ICE and electric vehicles bring different usage patterns so far, he said. EVs are not being driven as much as ICE vehicles or in the same way, given concerns about range or lack of accumulated information on their performance. “You need to find a way to get those vehicles to be used, or you won’t gain any benefit.”
Despite ranges rising, users still are not entirely educated and comfortable with such a big change from ICE to electric mode, and either avoid EVs or don’t drive them as often, Shaffer said, based on observing client fleets that average about 2,500 vehicles.
“Data provides the assurance you can use EVs the same way,” he said. “No one has seen a full electric pick-up truck go to work every day. We think we know, but the reality is no one knows how vehicles will perform in a true work environment.”
Detailed EV Metrics
By providing performance analytics on electrified fleets, Utilimarc can report ROI insights on different makes and models, so managers can compare them in terms of costs, lifecycles, durability, maintenance needs, power consumption, emission reductions, range, and depreciation. “We can benchmark your fleet EV performance against peers.”
And by evaluating electric consumption, Utilimarc can also accurately track kilowatt hours and charging demand, which would be of interest to the utilities in assessing overall grid demand.
A Big Data Tent
Utilimarc focuses on two main fleet niches, utility and utility construction, and municipal government fleets. Shaffer prefers these sectors as opposed to corporate passenger fleets because they generate deeper data on a wider variety of EVs, including larger working vehicles, and are more challenging and rewarding to evaluate. Such fleets operate everything from lawn mowers, to pumper trucks, to refuse side loaders.
As early adopters, these sectors remain committed to long-term electrification.
“Electrification of those fleets will be fascinating for use cases. Those vehicles suit our platform very well.”

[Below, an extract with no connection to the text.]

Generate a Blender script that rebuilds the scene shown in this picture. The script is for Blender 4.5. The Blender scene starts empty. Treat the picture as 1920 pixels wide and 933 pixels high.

Utilimarc monitors about 200,000 vehicles across 120 fleets. Of those vehicles one percent are fully electric while 10% are hybrid. Its largest fleet segment, utilities, includes 111,763 active vehicles, with about 3.6% either electric or electric-hybrid. Municipal fleets under its watch run 42,070 active vehicles with about 6.8% of the vehicles either electric or electric-hybrid.
The 20-year-old company retains historical data in its platform on large, diverse, domiciled utility fleets, such as those of Southern California Edison, Pacific Gas & Electric, San Diego Gas & Electric, Consumers Energy, Quanta, American Electric Power, Intren, and LG&E KU. The Minneapolis-based company, founded in 2000, has 30 workers and plans to grow along with the demand for EV data.
“We have amazing perspective on how vehicles have performed based on specific tasks,” Shaffer said. “As EVs work their way in, we will have like-for-like and use-case- for-use-case comparisons. We will have all the metrics for what it will mean for future forecasting and planning.”